• [Records provided]:
==*==
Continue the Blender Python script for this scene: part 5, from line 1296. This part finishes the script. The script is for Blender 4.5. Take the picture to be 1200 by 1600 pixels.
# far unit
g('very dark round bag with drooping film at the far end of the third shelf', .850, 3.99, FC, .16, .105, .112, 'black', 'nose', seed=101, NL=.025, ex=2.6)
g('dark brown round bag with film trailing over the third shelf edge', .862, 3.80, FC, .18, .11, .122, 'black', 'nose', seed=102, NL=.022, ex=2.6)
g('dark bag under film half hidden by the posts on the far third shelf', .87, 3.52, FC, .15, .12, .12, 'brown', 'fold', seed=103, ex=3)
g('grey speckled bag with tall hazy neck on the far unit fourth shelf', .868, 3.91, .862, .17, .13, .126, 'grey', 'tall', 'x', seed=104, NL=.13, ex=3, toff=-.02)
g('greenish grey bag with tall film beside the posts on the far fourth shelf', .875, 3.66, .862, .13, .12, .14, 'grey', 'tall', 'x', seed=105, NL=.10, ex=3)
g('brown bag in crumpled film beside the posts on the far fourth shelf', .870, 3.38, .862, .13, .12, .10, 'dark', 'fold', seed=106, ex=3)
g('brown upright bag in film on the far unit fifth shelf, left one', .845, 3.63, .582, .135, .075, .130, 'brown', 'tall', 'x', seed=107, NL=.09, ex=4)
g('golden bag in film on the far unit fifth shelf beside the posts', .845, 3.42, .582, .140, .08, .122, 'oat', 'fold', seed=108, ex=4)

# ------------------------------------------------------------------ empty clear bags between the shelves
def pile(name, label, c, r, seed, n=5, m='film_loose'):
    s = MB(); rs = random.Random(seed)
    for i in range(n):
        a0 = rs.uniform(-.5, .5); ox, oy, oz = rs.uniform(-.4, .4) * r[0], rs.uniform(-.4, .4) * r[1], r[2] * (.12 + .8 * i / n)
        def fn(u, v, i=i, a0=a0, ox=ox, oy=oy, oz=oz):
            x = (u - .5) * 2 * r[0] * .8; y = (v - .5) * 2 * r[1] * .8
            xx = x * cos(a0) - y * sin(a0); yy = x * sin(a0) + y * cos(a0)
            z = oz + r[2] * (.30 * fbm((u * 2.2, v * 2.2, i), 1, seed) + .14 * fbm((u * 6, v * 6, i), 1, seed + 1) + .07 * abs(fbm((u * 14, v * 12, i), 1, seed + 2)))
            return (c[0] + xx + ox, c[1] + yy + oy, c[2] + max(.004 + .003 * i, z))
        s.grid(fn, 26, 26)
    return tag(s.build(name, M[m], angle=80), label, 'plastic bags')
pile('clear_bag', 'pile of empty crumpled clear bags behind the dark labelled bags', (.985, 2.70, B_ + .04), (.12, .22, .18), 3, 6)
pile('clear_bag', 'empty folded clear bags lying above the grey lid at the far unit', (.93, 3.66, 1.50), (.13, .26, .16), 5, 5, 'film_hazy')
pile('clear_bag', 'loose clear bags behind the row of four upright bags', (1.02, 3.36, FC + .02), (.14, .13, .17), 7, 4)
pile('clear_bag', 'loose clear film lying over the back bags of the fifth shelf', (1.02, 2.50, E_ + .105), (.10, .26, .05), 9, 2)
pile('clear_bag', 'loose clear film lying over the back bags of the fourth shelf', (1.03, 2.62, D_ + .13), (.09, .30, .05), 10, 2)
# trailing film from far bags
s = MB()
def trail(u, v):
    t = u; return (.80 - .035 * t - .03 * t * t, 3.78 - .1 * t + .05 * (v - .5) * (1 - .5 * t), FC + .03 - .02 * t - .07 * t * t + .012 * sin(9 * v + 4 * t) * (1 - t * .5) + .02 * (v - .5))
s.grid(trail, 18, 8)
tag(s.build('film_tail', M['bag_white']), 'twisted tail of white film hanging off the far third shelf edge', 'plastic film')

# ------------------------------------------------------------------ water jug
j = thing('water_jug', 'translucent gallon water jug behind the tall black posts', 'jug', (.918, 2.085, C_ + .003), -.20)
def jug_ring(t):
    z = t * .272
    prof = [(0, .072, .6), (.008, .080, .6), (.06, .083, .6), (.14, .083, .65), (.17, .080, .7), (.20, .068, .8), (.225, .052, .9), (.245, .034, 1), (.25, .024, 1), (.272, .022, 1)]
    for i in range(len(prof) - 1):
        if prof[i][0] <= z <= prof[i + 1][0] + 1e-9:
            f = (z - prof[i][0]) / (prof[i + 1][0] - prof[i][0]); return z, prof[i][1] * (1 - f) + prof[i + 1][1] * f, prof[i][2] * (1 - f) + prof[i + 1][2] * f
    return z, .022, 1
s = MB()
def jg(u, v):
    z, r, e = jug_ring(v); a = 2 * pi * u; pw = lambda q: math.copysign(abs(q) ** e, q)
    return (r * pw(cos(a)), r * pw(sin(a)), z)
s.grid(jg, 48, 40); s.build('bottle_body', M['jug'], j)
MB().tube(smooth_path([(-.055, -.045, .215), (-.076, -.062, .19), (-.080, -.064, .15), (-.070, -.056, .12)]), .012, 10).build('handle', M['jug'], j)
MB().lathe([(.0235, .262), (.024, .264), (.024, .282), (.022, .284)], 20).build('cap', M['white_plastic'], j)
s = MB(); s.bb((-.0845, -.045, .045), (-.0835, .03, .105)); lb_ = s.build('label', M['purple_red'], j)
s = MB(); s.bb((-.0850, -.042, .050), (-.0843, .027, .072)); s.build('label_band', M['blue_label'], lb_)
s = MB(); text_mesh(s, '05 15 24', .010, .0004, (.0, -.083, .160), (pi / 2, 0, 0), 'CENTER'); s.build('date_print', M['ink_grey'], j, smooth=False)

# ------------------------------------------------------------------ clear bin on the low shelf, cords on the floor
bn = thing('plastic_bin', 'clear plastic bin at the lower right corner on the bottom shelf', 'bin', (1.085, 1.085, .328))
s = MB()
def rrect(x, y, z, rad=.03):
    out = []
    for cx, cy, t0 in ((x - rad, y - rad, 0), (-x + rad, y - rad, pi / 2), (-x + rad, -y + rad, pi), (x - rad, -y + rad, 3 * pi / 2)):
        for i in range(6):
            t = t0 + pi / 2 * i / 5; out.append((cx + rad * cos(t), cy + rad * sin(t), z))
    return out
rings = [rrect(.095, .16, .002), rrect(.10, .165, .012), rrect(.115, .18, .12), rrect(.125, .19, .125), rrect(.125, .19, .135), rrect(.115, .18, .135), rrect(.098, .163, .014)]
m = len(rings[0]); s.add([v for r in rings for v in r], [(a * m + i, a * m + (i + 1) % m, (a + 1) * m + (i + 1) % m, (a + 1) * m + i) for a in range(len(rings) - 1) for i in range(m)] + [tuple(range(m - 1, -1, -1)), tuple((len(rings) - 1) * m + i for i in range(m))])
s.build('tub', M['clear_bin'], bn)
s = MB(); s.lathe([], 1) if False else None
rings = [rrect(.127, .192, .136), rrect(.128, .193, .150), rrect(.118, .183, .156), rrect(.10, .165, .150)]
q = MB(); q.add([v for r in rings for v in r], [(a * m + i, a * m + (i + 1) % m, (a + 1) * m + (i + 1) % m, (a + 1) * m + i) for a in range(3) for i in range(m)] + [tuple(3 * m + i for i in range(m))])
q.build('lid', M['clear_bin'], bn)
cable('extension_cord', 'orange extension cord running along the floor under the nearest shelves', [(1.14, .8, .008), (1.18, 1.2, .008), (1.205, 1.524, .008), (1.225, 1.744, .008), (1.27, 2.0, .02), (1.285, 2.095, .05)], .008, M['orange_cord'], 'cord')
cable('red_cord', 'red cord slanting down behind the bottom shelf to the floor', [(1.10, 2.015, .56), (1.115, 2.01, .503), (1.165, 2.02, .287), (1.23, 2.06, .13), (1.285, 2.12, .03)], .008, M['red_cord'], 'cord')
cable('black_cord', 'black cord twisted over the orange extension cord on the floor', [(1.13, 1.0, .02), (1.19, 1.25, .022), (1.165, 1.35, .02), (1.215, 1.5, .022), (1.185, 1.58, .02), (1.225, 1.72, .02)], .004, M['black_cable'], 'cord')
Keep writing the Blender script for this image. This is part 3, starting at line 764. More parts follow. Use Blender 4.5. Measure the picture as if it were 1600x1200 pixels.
==*==
• [Aim]:
Using the listing above, show every line that includes the string "picture".

• [Solution to this problem]:
Continue the Blender Python script for this scene: part 5, from line 1296. This part finishes the script. The script is for Blender 4.5. Take the picture to be 1200 by 1600 pixels.
Keep writing the Blender script for this image. This is part 3, starting at line 764. More parts follow. Use Blender 4.5. Measure the picture as if it were 1600x1200 pixels.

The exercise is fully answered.